** Written problem **
Only the lines from the start up to and including the line containing "from mathutils import Vector, Matrix, noise as" should be repeated, word for word.
^^^^^^^^^^^^^^^^
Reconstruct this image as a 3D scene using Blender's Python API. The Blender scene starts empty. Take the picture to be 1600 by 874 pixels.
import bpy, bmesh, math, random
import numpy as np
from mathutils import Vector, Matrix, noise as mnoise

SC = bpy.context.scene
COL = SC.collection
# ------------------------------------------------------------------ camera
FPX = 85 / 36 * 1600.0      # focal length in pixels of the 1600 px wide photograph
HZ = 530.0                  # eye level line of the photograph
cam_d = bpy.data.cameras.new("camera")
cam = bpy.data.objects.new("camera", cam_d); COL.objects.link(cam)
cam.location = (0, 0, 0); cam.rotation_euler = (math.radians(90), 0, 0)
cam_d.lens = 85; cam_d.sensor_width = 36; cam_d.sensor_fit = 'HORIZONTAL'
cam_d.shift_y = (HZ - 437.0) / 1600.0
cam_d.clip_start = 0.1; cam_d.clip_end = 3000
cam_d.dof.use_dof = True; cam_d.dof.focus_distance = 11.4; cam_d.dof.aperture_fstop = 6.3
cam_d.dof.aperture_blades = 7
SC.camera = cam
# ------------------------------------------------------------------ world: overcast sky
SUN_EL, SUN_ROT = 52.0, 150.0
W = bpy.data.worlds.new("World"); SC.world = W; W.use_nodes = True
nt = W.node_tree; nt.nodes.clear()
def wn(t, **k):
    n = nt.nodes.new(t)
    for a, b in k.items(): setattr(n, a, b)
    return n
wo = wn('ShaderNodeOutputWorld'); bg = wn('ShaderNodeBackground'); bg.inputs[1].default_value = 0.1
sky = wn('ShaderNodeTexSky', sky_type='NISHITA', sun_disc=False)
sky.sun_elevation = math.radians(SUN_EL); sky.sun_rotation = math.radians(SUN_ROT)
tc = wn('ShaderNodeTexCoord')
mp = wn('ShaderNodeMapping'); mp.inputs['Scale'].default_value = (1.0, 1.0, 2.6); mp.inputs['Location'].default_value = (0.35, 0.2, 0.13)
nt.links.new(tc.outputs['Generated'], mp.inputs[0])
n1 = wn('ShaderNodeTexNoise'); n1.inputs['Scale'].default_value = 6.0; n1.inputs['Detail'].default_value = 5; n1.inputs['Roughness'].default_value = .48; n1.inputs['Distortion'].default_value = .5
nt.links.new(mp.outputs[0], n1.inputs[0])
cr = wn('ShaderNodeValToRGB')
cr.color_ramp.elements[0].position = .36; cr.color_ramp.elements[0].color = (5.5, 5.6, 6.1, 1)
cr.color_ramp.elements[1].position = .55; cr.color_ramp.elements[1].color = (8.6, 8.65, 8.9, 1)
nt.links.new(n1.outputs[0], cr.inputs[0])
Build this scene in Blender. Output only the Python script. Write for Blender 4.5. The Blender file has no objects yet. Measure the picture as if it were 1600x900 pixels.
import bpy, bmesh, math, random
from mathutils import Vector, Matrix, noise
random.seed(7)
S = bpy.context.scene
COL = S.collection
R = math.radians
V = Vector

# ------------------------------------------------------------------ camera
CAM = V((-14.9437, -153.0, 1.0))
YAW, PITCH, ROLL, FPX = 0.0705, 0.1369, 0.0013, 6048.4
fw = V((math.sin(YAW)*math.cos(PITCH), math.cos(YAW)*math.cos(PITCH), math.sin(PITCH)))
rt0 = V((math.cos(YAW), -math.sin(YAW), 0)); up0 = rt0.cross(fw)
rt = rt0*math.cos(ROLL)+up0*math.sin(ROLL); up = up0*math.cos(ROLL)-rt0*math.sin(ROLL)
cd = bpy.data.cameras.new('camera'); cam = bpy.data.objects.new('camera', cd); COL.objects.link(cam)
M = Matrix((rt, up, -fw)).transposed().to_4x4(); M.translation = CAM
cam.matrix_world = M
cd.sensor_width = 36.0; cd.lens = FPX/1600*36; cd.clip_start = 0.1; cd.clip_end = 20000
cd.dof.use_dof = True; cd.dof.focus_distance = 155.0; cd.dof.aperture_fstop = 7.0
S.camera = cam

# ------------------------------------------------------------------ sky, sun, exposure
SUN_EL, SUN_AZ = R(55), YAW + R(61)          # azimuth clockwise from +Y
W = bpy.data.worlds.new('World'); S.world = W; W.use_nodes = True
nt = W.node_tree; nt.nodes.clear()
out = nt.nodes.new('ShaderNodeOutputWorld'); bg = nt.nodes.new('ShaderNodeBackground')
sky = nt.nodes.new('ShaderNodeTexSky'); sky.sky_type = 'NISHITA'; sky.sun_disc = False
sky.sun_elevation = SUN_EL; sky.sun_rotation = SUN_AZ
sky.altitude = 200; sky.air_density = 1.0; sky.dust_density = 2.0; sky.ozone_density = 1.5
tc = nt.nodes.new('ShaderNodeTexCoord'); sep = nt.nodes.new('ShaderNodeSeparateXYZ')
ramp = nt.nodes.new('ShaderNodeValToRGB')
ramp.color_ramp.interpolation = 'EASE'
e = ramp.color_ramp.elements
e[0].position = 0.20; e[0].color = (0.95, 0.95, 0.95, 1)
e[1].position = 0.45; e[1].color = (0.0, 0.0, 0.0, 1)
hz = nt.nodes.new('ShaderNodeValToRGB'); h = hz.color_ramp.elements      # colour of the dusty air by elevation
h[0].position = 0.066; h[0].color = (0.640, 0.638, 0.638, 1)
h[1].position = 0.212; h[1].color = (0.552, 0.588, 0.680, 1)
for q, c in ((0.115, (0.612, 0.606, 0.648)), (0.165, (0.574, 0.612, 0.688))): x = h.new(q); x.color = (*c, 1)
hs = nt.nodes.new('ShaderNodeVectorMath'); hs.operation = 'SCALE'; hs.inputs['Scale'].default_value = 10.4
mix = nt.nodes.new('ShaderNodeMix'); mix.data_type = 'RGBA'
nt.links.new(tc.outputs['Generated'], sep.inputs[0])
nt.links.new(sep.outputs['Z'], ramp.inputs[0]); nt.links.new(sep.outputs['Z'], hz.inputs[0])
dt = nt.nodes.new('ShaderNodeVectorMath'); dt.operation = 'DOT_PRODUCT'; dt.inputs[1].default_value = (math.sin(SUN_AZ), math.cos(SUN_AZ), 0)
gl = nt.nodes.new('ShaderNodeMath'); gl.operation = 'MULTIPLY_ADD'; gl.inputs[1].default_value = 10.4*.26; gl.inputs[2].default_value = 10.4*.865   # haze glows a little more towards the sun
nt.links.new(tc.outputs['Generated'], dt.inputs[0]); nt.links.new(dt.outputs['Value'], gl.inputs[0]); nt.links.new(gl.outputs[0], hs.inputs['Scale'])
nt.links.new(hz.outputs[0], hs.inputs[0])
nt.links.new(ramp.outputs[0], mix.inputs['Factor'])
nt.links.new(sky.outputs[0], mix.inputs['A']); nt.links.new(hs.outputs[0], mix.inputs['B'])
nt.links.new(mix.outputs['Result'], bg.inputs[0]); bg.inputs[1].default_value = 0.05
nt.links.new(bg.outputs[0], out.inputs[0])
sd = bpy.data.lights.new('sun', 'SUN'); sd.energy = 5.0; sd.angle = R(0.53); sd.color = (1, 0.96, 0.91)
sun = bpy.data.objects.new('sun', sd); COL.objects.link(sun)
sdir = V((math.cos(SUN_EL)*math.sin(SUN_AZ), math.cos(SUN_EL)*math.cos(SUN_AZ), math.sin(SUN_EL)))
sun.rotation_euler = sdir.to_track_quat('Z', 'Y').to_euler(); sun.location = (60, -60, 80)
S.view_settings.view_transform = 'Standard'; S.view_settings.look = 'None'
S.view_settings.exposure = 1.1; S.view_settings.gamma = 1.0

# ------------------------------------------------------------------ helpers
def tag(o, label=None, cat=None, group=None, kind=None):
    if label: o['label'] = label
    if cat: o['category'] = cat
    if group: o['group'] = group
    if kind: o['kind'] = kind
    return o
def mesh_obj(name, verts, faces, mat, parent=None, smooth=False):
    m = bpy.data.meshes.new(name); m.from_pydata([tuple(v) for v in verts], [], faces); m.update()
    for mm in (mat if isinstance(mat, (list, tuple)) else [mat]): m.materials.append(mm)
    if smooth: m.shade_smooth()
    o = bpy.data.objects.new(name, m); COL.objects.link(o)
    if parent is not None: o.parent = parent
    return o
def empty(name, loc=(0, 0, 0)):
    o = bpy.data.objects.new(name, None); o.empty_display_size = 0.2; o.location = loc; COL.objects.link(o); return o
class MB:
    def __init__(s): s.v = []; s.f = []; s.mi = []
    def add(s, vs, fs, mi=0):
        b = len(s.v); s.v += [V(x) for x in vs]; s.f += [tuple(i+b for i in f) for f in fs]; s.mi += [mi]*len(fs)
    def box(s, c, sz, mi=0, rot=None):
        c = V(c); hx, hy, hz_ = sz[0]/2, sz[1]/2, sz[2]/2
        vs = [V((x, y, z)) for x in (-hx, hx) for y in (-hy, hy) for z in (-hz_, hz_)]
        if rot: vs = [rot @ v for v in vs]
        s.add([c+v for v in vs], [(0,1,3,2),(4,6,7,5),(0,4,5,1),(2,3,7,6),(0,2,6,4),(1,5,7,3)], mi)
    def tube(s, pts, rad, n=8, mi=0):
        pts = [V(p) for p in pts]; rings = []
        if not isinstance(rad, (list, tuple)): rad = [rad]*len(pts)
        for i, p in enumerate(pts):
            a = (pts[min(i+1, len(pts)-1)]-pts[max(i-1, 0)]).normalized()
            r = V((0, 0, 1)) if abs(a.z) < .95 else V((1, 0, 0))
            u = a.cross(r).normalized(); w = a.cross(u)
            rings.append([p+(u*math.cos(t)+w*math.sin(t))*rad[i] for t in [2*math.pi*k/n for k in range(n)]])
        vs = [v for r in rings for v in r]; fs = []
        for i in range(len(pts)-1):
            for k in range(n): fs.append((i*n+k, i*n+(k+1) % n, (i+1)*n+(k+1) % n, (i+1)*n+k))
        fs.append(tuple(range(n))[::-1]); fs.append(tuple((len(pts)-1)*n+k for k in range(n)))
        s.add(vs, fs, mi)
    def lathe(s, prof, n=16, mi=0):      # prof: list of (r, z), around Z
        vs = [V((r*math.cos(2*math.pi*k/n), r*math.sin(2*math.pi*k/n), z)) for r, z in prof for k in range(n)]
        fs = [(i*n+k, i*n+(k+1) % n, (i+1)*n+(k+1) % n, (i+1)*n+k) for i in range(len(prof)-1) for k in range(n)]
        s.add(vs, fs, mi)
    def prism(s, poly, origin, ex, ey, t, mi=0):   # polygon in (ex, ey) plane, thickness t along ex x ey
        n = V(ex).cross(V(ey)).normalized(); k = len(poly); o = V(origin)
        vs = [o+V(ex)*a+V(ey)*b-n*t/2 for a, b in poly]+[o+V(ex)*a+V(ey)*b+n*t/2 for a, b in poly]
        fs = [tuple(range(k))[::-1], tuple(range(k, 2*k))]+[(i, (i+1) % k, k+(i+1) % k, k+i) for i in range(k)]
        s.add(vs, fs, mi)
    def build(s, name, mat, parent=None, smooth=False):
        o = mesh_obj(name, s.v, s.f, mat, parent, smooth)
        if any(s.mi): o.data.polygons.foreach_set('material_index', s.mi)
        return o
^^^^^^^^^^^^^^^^
** Written answer **
Reconstruct this image as a 3D scene using Blender's Python API. The Blender scene starts empty. Take the picture to be 1600 by 874 pixels.
import bpy, bmesh, math, random
import numpy as np
from mathutils import Vector, Matrix, noise as mnoise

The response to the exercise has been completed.